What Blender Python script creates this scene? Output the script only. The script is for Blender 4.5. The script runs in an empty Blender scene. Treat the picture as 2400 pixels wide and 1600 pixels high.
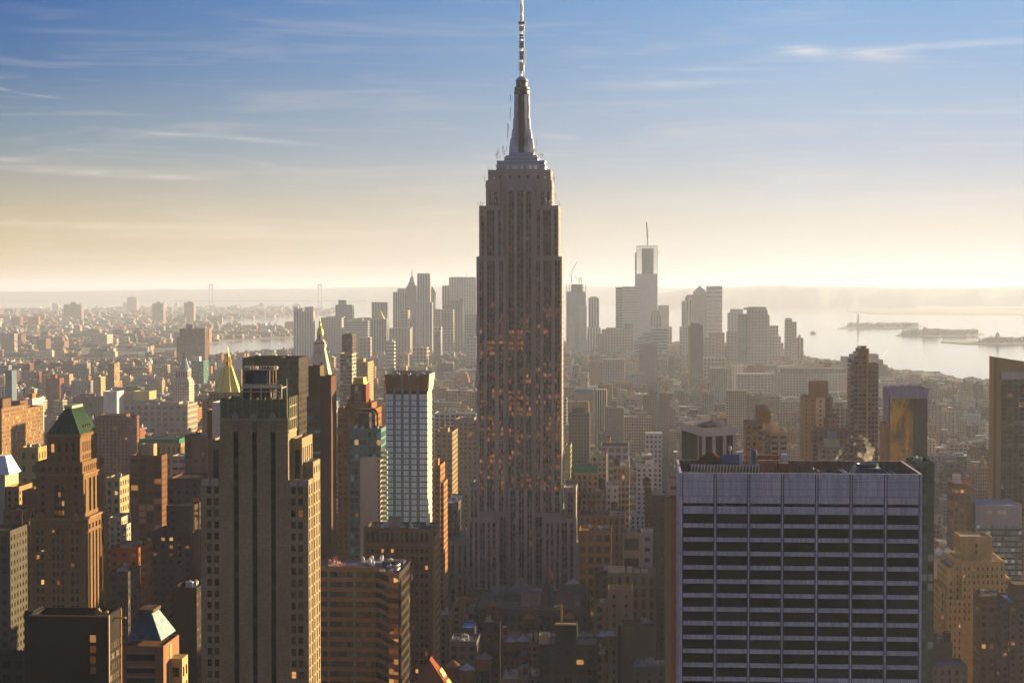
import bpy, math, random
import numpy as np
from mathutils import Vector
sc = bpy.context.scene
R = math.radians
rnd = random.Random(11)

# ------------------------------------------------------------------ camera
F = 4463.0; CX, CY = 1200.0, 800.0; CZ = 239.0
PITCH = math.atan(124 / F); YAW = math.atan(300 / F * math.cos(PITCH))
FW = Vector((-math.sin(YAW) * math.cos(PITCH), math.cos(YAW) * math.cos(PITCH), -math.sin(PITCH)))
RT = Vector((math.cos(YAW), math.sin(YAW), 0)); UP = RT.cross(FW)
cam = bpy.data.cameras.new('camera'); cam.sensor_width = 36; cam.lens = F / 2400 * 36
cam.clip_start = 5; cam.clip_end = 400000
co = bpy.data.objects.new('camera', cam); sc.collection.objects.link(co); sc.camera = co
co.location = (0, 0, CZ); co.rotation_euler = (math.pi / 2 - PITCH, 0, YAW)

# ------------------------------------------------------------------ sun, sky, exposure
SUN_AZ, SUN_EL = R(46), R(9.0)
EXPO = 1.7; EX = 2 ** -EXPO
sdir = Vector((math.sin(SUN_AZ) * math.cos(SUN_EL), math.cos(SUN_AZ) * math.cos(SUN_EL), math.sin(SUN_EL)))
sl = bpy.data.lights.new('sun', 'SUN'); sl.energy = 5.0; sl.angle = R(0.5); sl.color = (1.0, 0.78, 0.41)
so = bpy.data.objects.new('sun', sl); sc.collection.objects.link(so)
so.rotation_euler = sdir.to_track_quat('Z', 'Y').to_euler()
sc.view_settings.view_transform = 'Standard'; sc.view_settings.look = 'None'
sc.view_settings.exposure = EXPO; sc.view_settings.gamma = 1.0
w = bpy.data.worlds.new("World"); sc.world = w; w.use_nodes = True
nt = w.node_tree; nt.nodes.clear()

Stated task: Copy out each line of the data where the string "scene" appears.

Written solution:
What Blender Python script creates this scene? Output the script only. The script is for Blender 4.5. The script runs in an empty Blender scene. Treat the picture as 2400 pixels wide and 1600 pixels high.
sc = bpy.context.scene